--- begin Records shown ---

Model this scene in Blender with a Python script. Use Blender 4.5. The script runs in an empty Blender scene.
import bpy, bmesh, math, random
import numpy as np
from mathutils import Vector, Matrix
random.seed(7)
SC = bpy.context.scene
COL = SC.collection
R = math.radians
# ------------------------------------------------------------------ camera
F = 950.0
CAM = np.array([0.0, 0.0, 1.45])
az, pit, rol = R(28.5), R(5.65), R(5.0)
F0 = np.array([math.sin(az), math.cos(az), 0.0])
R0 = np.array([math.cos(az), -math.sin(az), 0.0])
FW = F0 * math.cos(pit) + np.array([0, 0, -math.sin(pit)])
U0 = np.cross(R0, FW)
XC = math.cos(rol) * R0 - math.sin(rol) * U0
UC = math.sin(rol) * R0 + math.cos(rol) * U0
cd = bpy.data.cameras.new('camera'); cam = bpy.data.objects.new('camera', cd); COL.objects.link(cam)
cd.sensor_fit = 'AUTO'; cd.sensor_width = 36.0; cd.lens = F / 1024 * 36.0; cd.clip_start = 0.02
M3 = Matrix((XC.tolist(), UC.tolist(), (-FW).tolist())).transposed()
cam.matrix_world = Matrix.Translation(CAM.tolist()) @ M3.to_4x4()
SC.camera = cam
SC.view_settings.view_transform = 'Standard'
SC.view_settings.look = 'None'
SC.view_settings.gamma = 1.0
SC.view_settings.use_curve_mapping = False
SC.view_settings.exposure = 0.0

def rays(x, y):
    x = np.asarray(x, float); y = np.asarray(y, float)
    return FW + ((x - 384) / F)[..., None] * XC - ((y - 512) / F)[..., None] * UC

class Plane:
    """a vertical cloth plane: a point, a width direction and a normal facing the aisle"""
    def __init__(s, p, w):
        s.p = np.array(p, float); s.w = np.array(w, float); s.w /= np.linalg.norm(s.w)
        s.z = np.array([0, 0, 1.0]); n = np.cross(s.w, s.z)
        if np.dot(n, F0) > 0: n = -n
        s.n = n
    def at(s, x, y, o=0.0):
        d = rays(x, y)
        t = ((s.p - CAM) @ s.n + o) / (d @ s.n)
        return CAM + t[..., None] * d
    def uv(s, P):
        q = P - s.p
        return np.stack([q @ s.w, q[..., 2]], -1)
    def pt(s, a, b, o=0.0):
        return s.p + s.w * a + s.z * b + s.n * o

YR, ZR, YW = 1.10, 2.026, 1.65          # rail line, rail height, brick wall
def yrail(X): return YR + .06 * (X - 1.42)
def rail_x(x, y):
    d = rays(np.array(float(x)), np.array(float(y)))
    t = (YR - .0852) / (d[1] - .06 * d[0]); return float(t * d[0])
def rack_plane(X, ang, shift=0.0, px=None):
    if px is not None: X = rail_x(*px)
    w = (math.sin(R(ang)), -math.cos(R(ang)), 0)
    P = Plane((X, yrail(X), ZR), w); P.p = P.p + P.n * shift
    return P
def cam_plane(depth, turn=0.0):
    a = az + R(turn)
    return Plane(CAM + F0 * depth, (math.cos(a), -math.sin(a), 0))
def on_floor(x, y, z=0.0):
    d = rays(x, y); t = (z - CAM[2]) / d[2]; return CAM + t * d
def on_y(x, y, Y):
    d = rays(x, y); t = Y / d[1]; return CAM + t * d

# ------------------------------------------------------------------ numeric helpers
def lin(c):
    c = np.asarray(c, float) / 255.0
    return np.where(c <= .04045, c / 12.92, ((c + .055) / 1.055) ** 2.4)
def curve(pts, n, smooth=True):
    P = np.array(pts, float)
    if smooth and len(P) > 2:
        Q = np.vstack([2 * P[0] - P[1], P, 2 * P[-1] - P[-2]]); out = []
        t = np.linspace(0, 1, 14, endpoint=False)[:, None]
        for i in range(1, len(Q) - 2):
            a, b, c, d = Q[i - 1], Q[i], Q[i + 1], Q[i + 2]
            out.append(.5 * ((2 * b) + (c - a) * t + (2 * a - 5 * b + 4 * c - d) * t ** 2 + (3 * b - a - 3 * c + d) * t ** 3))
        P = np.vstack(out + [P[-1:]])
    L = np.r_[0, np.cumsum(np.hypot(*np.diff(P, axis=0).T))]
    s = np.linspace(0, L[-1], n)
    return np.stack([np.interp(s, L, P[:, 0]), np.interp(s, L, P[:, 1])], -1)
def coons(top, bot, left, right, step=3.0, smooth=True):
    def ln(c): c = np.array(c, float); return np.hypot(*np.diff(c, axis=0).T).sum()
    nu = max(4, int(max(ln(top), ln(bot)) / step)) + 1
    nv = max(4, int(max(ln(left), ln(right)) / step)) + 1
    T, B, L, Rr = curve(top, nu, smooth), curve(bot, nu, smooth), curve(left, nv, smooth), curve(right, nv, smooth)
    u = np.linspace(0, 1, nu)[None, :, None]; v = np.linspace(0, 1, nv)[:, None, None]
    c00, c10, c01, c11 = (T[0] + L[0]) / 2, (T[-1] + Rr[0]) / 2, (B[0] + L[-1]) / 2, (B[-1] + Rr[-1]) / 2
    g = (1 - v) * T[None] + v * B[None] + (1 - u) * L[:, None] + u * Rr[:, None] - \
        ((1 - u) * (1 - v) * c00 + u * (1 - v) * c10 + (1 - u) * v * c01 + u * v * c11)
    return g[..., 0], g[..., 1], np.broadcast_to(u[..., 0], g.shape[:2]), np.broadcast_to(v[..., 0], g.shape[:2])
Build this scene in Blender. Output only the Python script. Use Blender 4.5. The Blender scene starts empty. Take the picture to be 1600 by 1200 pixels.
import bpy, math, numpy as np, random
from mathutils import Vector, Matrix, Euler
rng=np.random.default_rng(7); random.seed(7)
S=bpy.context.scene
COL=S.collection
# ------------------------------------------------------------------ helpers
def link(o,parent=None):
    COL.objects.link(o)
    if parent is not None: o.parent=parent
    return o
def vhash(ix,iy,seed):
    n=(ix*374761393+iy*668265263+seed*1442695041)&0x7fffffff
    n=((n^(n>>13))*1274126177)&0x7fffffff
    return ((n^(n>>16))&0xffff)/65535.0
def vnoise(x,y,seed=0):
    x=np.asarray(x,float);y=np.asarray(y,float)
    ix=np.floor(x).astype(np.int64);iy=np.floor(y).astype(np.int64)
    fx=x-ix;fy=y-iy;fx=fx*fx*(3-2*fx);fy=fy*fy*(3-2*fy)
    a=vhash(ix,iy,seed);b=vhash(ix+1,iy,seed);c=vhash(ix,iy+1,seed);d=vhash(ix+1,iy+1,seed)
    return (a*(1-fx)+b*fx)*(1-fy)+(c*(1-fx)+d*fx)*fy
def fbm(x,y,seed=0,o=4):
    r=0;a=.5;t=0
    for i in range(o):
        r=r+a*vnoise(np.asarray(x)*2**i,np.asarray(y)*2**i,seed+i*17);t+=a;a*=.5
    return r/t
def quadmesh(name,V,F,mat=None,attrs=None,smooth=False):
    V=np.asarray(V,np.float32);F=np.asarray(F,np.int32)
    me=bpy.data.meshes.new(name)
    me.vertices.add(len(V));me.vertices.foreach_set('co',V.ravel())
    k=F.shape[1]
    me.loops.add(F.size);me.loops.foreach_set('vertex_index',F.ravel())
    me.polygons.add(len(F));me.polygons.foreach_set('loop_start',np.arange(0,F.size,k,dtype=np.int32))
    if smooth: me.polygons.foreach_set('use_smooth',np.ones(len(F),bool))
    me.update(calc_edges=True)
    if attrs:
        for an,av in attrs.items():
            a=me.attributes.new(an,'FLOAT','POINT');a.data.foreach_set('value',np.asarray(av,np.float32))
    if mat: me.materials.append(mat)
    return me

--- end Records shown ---

_Written request_
Beginning at the line that holds "Build this scene", write out word for word each line through the end of the records.

_Solved problem_
Build this scene in Blender. Output only the Python script. Use Blender 4.5. The Blender scene starts empty. Take the picture to be 1600 by 1200 pixels.
import bpy, math, numpy as np, random
from mathutils import Vector, Matrix, Euler
rng=np.random.default_rng(7); random.seed(7)
S=bpy.context.scene
COL=S.collection
# ------------------------------------------------------------------ helpers
def link(o,parent=None):
    COL.objects.link(o)
    if parent is not None: o.parent=parent
    return o
def vhash(ix,iy,seed):
    n=(ix*374761393+iy*668265263+seed*1442695041)&0x7fffffff
    n=((n^(n>>13))*1274126177)&0x7fffffff
    return ((n^(n>>16))&0xffff)/65535.0
def vnoise(x,y,seed=0):
    x=np.asarray(x,float);y=np.asarray(y,float)
    ix=np.floor(x).astype(np.int64);iy=np.floor(y).astype(np.int64)
    fx=x-ix;fy=y-iy;fx=fx*fx*(3-2*fx);fy=fy*fy*(3-2*fy)
    a=vhash(ix,iy,seed);b=vhash(ix+1,iy,seed);c=vhash(ix,iy+1,seed);d=vhash(ix+1,iy+1,seed)
    return (a*(1-fx)+b*fx)*(1-fy)+(c*(1-fx)+d*fx)*fy
def fbm(x,y,seed=0,o=4):
    r=0;a=.5;t=0
    for i in range(o):
        r=r+a*vnoise(np.asarray(x)*2**i,np.asarray(y)*2**i,seed+i*17);t+=a;a*=.5
    return r/t
def quadmesh(name,V,F,mat=None,attrs=None,smooth=False):
    V=np.asarray(V,np.float32);F=np.asarray(F,np.int32)
    me=bpy.data.meshes.new(name)
    me.vertices.add(len(V));me.vertices.foreach_set('co',V.ravel())
    k=F.shape[1]
    me.loops.add(F.size);me.loops.foreach_set('vertex_index',F.ravel())
    me.polygons.add(len(F));me.polygons.foreach_set('loop_start',np.arange(0,F.size,k,dtype=np.int32))
    if smooth: me.polygons.foreach_set('use_smooth',np.ones(len(F),bool))
    me.update(calc_edges=True)
    if attrs:
        for an,av in attrs.items():
            a=me.attributes.new(an,'FLOAT','POINT');a.data.foreach_set('value',np.asarray(av,np.float32))
    if mat: me.materials.append(mat)
    return me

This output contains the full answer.